Time series causal relationships discovery through feature importance and ensemble models

Inferring causal relationships from observational data is a key challenge in understanding the interpretability of Machine Learning models. Given the ever-increasing amount of observational data available in many areas, Machine Learning algorithms used for forecasting have become more complex, leading to a less understandable path of how a decision is made by the model. To address this issue, we propose leveraging ensemble models, e.g., Random Forest, to assess which input features the trained model prioritizes when making a forecast and, in this way, establish causal relationships between the variables. The advantage of these algorithms lies in their ability to provide feature importance, which allows us to build the causal network.
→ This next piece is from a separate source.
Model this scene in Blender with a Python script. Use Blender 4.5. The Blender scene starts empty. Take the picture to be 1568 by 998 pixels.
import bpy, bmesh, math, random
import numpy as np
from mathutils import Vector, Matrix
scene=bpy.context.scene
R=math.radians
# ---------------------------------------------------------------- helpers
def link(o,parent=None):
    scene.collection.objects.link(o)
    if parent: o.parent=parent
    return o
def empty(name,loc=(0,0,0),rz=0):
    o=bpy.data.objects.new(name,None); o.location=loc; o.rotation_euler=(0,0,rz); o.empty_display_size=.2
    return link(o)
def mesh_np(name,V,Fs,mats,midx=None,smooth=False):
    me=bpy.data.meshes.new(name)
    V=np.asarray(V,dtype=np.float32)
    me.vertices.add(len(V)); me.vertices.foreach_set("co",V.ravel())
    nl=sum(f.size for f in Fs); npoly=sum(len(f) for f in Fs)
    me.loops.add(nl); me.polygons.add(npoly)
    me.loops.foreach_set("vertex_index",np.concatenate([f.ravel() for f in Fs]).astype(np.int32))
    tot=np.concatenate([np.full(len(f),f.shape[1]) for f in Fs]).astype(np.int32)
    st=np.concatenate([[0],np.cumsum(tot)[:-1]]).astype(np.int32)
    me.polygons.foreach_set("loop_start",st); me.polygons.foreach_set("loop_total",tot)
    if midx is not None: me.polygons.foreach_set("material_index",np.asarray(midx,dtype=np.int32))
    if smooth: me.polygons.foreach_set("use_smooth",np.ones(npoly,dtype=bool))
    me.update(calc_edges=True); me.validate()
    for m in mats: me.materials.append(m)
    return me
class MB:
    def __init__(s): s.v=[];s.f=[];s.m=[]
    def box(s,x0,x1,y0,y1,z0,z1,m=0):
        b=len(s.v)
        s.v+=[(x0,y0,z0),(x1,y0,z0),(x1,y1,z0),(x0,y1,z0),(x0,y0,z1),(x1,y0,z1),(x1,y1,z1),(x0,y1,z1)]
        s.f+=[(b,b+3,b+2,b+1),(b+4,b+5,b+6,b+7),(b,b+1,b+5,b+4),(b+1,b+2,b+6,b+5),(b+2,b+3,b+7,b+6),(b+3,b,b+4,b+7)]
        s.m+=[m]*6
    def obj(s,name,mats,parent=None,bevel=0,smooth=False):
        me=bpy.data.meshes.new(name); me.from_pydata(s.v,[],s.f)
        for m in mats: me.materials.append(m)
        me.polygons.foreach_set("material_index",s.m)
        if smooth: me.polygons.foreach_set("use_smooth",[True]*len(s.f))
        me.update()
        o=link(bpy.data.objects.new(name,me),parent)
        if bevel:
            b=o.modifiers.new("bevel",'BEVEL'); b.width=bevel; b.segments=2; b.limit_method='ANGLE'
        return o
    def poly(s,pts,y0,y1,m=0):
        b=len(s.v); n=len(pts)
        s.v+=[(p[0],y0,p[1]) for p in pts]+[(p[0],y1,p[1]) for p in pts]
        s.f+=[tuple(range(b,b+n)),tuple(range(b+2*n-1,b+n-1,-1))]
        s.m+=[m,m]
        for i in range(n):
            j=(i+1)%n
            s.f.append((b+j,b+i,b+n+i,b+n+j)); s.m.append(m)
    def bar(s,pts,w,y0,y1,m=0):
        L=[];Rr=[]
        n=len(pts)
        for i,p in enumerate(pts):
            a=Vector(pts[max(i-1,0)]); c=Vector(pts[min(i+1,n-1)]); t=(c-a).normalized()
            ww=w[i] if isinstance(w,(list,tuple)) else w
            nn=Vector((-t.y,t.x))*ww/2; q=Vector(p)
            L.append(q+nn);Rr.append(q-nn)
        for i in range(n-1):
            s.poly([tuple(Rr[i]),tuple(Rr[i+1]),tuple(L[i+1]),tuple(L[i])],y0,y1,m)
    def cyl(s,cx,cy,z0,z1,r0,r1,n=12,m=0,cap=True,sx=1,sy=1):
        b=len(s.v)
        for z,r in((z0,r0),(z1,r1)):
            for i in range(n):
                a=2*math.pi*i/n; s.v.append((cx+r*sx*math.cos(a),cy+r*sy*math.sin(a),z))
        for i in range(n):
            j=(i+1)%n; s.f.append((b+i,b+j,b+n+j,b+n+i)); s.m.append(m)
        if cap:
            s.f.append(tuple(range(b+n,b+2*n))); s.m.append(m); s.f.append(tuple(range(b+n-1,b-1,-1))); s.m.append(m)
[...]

We present our methodology to estimate causality in time series from oil field production. As it is difficult to extract causal relations from a real field, we also included a synthetic oil production dataset and a weather dataset, which is also synthetic, to provide the ground truth. We aim to perform causal discovery, i.e., establish the existing connections between the variables in each dataset. Through an iterative process of improving the forecasting of a target’s value, we evaluate whether the forecasting improves by adding information from a new potential driver; if so, we state that the driver causally affects the target. On the oil field-related datasets, our causal analysis results agree with the interwell connections already confirmed by tracer information; whenever the tracer data are available, we used it as our ground truth. This consistency between both estimated and confirmed connections provides us the confidence about the effectiveness of our proposed methodology. To our knowledge, this is the first time causal analysis using solely production data is employed to discover interwell connections in an oil field dataset.